The rioters apparently didn’t realize that Target gives 51 percent of its charitable giving to “diverse communities.” It celebrates Black History Month, the goal of which is to “amplify success stories and celebrate blackness, an uplifting sentiment to empower future generations.” The looters certainly acted uplifted and empowered.
Protesters threw Target shopping carts and smashed a police vehicle in St. Paul, Minnesota, angry at the killing of George Floyd, an unarmed black man who was pinned down by a white officer’s knee https://t.co/iWlTjfszat pic.twitter.com/uOFfp593El
— Reuters (@Reuters) May 29, 2020
I am a retail veteran with decades of experience in the big-box stores, and I can estimate the cost of these enriching adventures. As of June 2, there were six Target stores with moderate to significant damage from looting: Oakland, Atlanta, Chicago, Philadelphia, and Minneapolis–Saint Paul – including the Lake Street store. They are closed indefinitely. There are 200 total Target stores that are closed or operating at reduced hours; several had minor looting and damage. Many stores have reduced hours to match local curfews, but those close to enriched areas are boarded up and closed for the time being.
How much will this cost Target, its shareholders, and its shoppers? Let us estimate, beginning with the Lake Street store, which gained the most initial attention. The store had essentially a complete inventory loss (that would amount to at least $5 million) with significant equipment, fixture, and some structural damage. The likely bill for that single store, which will be closed for 3 months or more: $20 million including lost sales.
We can guess conservatively that the other five seriously affected stores suffered another combined impact of $20 million.
Where the losses really add up is the accumulated lost sales from the rest of Target’s fleet. The average Target does around $100k a day in sales, excluding internet sales. If we assume that these stores on average are closed for just five days, including partially closed days, that equals $100 million. I think to be conservative, you have to assume that some purchases — let’s say half — will go to other Target stores in the area or will be deferred.

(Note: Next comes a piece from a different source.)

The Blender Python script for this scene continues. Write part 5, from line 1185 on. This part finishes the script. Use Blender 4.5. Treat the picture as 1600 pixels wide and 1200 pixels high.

That means at least a $50 million impact.
We can assume there are an additional $10 million in costs, from marketing to payroll and various other incremental expenses. This means — at a minimum — a $100 million expense. But shareholders are not to worry. During the rioting, the CEO put out a message to all employees. He evoked George Floyd, Ahmaud Arbery, and Breonna Taylor, and said he had “wept that not enough is changing.”
Where will sustained “diversity” take us?
The inside of the Target is smoky; people are trying to break into the cash registers. Alarm is blaring pic.twitter.com/qfd97sfNTr
— Ricardo Lopez (@rljourno) May 28, 2020
All physical retailers periodically evaluate store viability. Retailers like Target annually evaluate existing stores, using an internal formula. This would be something similar to EBITA (earnings before interest, taxes, and amortization) applied to the “four walls” of a particular store. It would include initial invested capital, sales volume, labor productivity, internal and external theft, sales mix, and resulting profitability. Target owns most of its stores, which is essentially a sunk cost that means Target is more reluctant than other retailers to exit quickly. The mix of products sold matters a lot. Commodities have far lower profit margins than discretionary items like clothing, and commodities dominate sales in poorer markets.
After the Ferguson riots, retail sales in the area continued their long decline due to demographic change. While the Target store right off of Ferguson Avenue in Jennings was undamaged, it certainly couldn’t have seen improved sales. Diversity protesters even came to visit on the biggest shopping day of the year.
Target probably waited for the furor and attention to die down before closing the store in 2016. It had been open for just ten years. This would mean a loss of $15 million to $25 million in invested capital, along with any accumulated losses from running the store. The process of closing a major 120,000 square-foot store like this — from inventory liquidation to removing fixtures and equipment to covering payroll — can easily exceed $1 million.
The same thing happened to the store at Mondawmin Mall after the Freddie Gray riots in Baltimore. The store wasn’t directly affected, but it was attached to a mall that was ransacked. Stores in neighborhoods like this are built with generous tax incentives and therefor require reduced invested capital. This makes it possible to operate at lower sales volumes and profitability. Still, the theft rate was probably absurdly high, and the store was most likely bleeding cash. It closed, after only ten years in operation. The Lake St. store in Minneapolis will follow the same pattern as the tide of diversity rises.
Dozens of Target stores have met this fate after population change killed them. Atlanta, an area with which I am familiar, has closed at least a dozen stores as casualties to demographic shifts — including Target’s first SuperTarget in the Southeast, at Stone Mountain. For Target — for this one company alone — demographic change has consumed hundreds of millions if not in the low billions of invested capital. These losses cut jobs directly, and increase costs to consumers, who must absorb higher retail prices. When a Target store closes, it hurts other retailers that rely on Target to be the anchor of a shopping center. And it hurts the local tax base.
It really is astounding to think of this built-in cost of diversity — “our greatest strength.”